Shanquella Robinson. (via Facebook)
Shanquella Robinson. (via Facebook)

Cellphone video of Robinson being beaten by a woman circulated on social media and brought awareness to the case, prompting calls for justice.

Mexican authorities in November charged the woman in the video, identified as Daejhanae Jackson, who was one of the people traveling with Robinson, the family’s legal team said in a letter sent to the White House and the State Department.

Salamondra Robinson, the victim’s mother, and the family’s legal team sent the letter March 13 to request an intervention in the case to expedite the process. The attorneys have also asked that a suspect be extradited to Mexico to face any criminal charges there.

White House press secretary Karine Jean-Pierre offered her condolences to the family at a recent news briefing but said that because of the pending FBI investigation, there is “very little about what we can say.”

While the family’s legal team traveled to Mexico in search of more details, attorney Sue-Ann Robinson said the investigation is slow compared to other cases, including that of four Americans who were kidnapped at gunpoint this month. Mexican authorities arrested five people linked to that case, in which two Americans died.

“We know it can be done swiftly, because we just saw the Mexican kidnapping case, which is different, substantively, from Shanquella’s case,” Sue-Ann Robinson said. “But it shows that U.S. law enforcement can quickly get on the same page with Mexican law enforcement in order to resolve a criminal matter.”

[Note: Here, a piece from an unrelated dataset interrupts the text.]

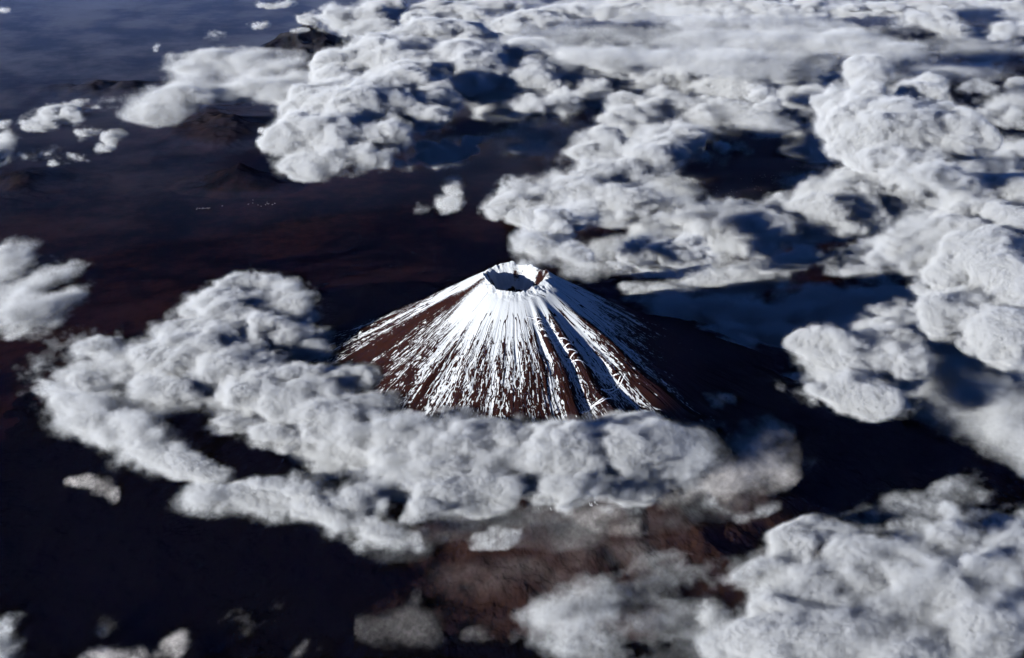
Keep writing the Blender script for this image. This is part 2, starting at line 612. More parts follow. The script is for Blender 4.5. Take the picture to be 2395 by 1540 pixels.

“This absolutely is a case where justice delayed could lead to justice denied,” she added.

Salamondra Robinson said she didn’t believe the news when she first learned of her daughter’s death. “It’s still like a nightmare,” she said Tuesday.

She said her daughter was a kind, smart and good-hearted person.

“I don’t know how anyone could have done her like that,” she said.

Robinson’s family wants either that the Americans suspected of being responsible for Shanquella’s death are extradited to Mexico or that the State Department request concurrent jurisdiction over the case. Her family also plans to hold a demonstration 200 days after her death if federal officials fail to act. In December, Robinson’s family held a rally at Little Rock AME Zion Baptist Church in Charlotte.

The FBI said the investigation is ongoing and declined to provide further details.